Saturday, November 16, 2024
 
Air Force One Effect? New Yorker Editor Goes Gently on Barack Obama

WASHINGTON, D.C. Jan. 28 (DPI) – “I hope they invite me back on Air Force One.”

That’s surely what David Remnick was thinking as he toiled over his nuanced and utterly forgiving profile of Barack Obama, published in Monday’s New Yorker magazine.

The 4,000+ word profile simply re-confirmed an old conundrum for journalists: Once you’re pals with your subject, journalistic detachment is almost impossible.

http://www.newyorker.com/reporting/2014/01/27/140127fa_fact_remnick?currentPage=all

And Remnick, the magazine’s editor who is also author of a biography of Obama, pulls a gold-medal balancing act: He constructs his sweeping-sounding-but-not-groundbreaking observations with supreme care. But he exercises enough restraint that he’ll remain on the short list for invitations to presidential pick-up basketball games, White House dinner parties and – yes – jet rides.

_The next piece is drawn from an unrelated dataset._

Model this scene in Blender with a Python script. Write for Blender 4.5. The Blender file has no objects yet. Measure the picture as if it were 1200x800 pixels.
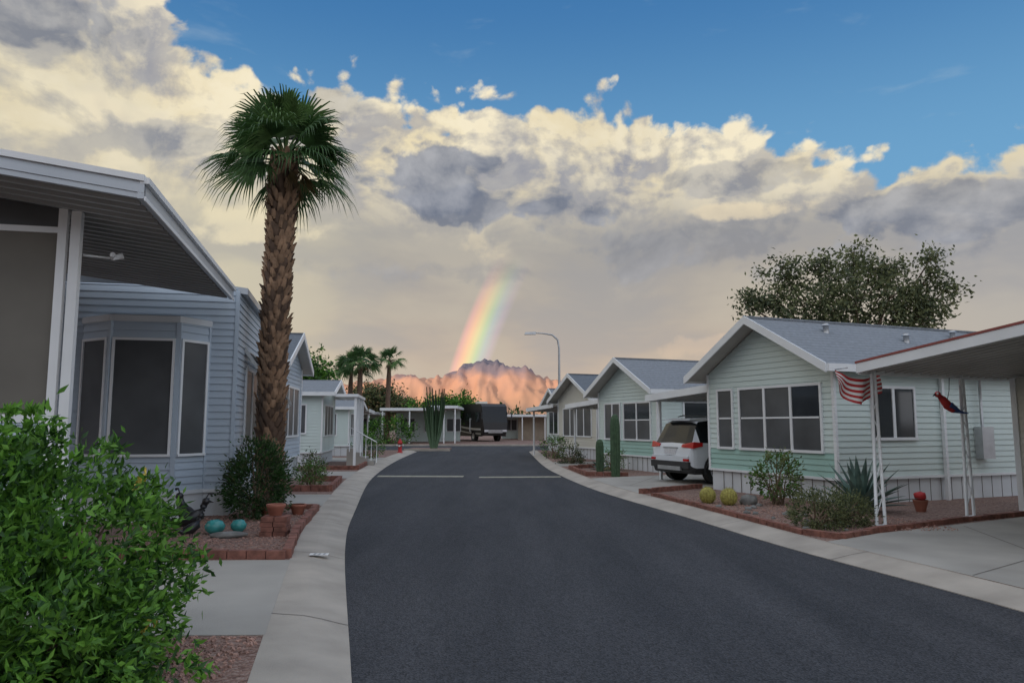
import bpy, math, random
import numpy as np
from mathutils import Vector, Matrix, noise as mn
random.seed(7); rng=np.random.default_rng(7)
scene=bpy.context.scene
R=math.radians

# ------------------------------------------------------------ materials
def newmat(name):
    m=bpy.data.materials.new(name); m.use_nodes=True
    nt=m.node_tree; b=nt.nodes['Principled BSDF']; return m,nt,b
def mat(name,col,rough=.6,var=.15,scale=3.0,bump=0.0,bscale=40,metal=0,spec=.5,col2=None,coat=0):
    m,nt,b=newmat(name); N=nt.nodes; L=nt.links
    tc=N.new('ShaderNodeTexCoord')
    nz=N.new('ShaderNodeTexNoise'); nz.inputs['Scale'].default_value=scale; nz.inputs['Detail'].default_value=3
    L.new(tc.outputs['Object'],nz.inputs['Vector'])
    cr=N.new('ShaderNodeValToRGB'); cr.color_ramp.elements[0].position=.3; cr.color_ramp.elements[1].position=.7
    c2=col2 or col
    cr.color_ramp.elements[0].color=tuple(c*(1-var) for c in col)+(1,)
    cr.color_ramp.elements[1].color=tuple(min(1,c*(1+var)) for c in c2)+(1,)
    L.new(nz.outputs['Fac'],cr.inputs['Fac']); L.new(cr.outputs['Color'],b.inputs['Base Color'])
    b.inputs['Roughness'].default_value=rough; b.inputs['Metallic'].default_value=metal
    b.inputs['Specular IOR Level'].default_value=spec
    if coat: b.inputs['Coat Weight'].default_value=coat
    if bump>0:
        n2=N.new('ShaderNodeTexNoise'); n2.inputs['Scale'].default_value=bscale; n2.inputs['Detail'].default_value=1
        L.new(tc.outputs['Object'],n2.inputs['Vector'])
        bp=N.new('ShaderNodeBump'); bp.inputs['Strength'].default_value=bump; bp.inputs['Distance'].default_value=.02
        L.new(n2.outputs['Fac'],bp.inputs['Height']); L.new(bp.outputs['Normal'],b.inputs['Normal'])
    return m
def gravelmat(name,c1,c2,c3,scale=38):
    m,nt,b=newmat(name); N=nt.nodes; L=nt.links
    tc=N.new('ShaderNodeTexCoord')
    vo=N.new('ShaderNodeTexVoronoi'); vo.voronoi_dimensions='2D'; vo.inputs['Scale'].default_value=scale
    L.new(tc.outputs['Object'],vo.inputs['Vector'])
    sp=N.new('ShaderNodeSeparateColor'); L.new(vo.outputs['Color'],sp.inputs['Color'])
    cr=N.new('ShaderNodeValToRGB'); e=cr.color_ramp.elements
    e[0].color=c1+(1,); e[1].color=c3+(1,); x=e.new(.5); x.color=c2+(1,)
    L.new(sp.outputs['Red'],cr.inputs['Fac'])
    nz=N.new('ShaderNodeTexNoise'); nz.inputs['Scale'].default_value=1.3; nz.inputs['Detail'].default_value=3
    L.new(tc.outputs['Object'],nz.inputs['Vector'])
    mx=N.new('ShaderNodeMix'); mx.data_type='RGBA'; mx.blend_type='MULTIPLY'; mx.inputs['Factor'].default_value=.5
    L.new(cr.outputs['Color'],mx.inputs['A']); L.new(nz.outputs['Fac'],mx.inputs['B']); L.new(mx.outputs['Result'],b.inputs['Base Color'])
    bp=N.new('ShaderNodeBump'); bp.invert=True; bp.inputs['Strength'].default_value=.9; bp.inputs['Distance'].default_value=.02
    L.new(vo.outputs['Distance'],bp.inputs['Height']); L.new(bp.outputs['Normal'],b.inputs['Normal'])
    b.inputs['Roughness'].default_value=.9
    return m
def asphaltmat():
    m,nt,b=newmat('asphalt'); N=nt.nodes; L=nt.links
    tc=N.new('ShaderNodeTexCoord')
    vo=N.new('ShaderNodeTexVoronoi'); vo.voronoi_dimensions='2D'; vo.inputs['Scale'].default_value=80
    L.new(tc.outputs['Object'],vo.inputs['Vector'])
    sp=N.new('ShaderNodeSeparateColor'); L.new(vo.outputs['Color'],sp.inputs['Color'])
    nz=N.new('ShaderNodeTexNoise'); nz.inputs['Scale'].default_value=.5; nz.inputs['Detail'].default_value=6; nz.inputs['Roughness'].default_value=.65
    mp=N.new('ShaderNodeMapping'); mp.inputs['Scale'].default_value=(2.2,.30,1); mp.inputs['Rotation'].default_value=(0,0,R(9))
    L.new(tc.outputs['Object'],mp.inputs['Vector']); L.new(mp.outputs['Vector'],nz.inputs['Vector'])
    cr=N.new('ShaderNodeValToRGB'); cr.color_ramp.elements[0].color=(.030,.032,.037,1); cr.color_ramp.elements[1].color=(.060,.061,.067,1)
    cr.color_ramp.elements[0].position=.3; cr.color_ramp.elements[1].position=.72
    L.new(nz.outputs['Fac'],cr.inputs['Fac'])
    c2=N.new('ShaderNodeValToRGB'); c2.color_ramp.elements[0].color=(.45,.45,.45,1); c2.color_ramp.elements[1].color=(1.8,1.8,1.8,1)
    L.new(sp.outputs['Red'],c2.inputs['Fac'])
    mx=N.new('ShaderNodeMix'); mx.data_type='RGBA'; mx.blend_type='MULTIPLY'; mx.inputs['Factor'].default_value=.8
    L.new(cr.outputs['Color'],mx.inputs['A']); L.new(c2.outputs['Color'],mx.inputs['B']); L.new(mx.outputs['Result'],b.inputs['Base Color'])
    bp=N.new('ShaderNodeBump'); bp.inputs['Strength'].default_value=.5; bp.inputs['Distance'].default_value=.008
    L.new(vo.outputs['Distance'],bp.inputs['Height']); L.new(bp.outputs['Normal'],b.inputs['Normal'])
    b.inputs['Roughness'].default_value=.82; b.inputs['Specular IOR Level'].default_value=.25
    return m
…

Reading “Going The Distance: On and Off the Road with Barack Obama”, you feel a bit as though Remnick is limning an old college roommate with a studious yet affectionate portrait. It’s not so much informative of Obama as it is of Remnick’s relationship with the man. You sense that Remnick serves his subject as much his readers.

Playing bodyguard to one’s subject is an old but often unavoidable sin in journalism. Access counts, and access is only granted to the loyal and the trusted, after all. Obama’s people generously granted access. So now we know Remnick’s Air Force One breakfast was “pumpkin spiced French toast” and the glass on Obama’s SUV is 5 inches thick.

Barack Obama, as most of us know now, is a fine and decent man who in many respects is unsuited for the rough and tumble of national politics, unwilling or unable to engage rivals and other power centers. He also appears to be a sub-par manager who has been a not terribly effective president.  Nothing in Remnick’s narrative seems to contradict any of that – in fact, in a read-between-the-lines sort of way, Remnick reinforces many of those perceptions.

Remnick lets his friend off the hook repeatedly, on multiple issues (Syria intervention, Benghazi, the use of drones, the reach of the NSA, to name a few). Obama defends himself passionately, while taking positions that bear striking resemblance to his GOP predecessor’s.

In recent years, The New Yorker’s many columnists and staffers have criticized and even attacked the president for those and other perceived failures, particularly Obama’s defense of the NSA’s activities.  In this case Remnick lets his subject have the last word.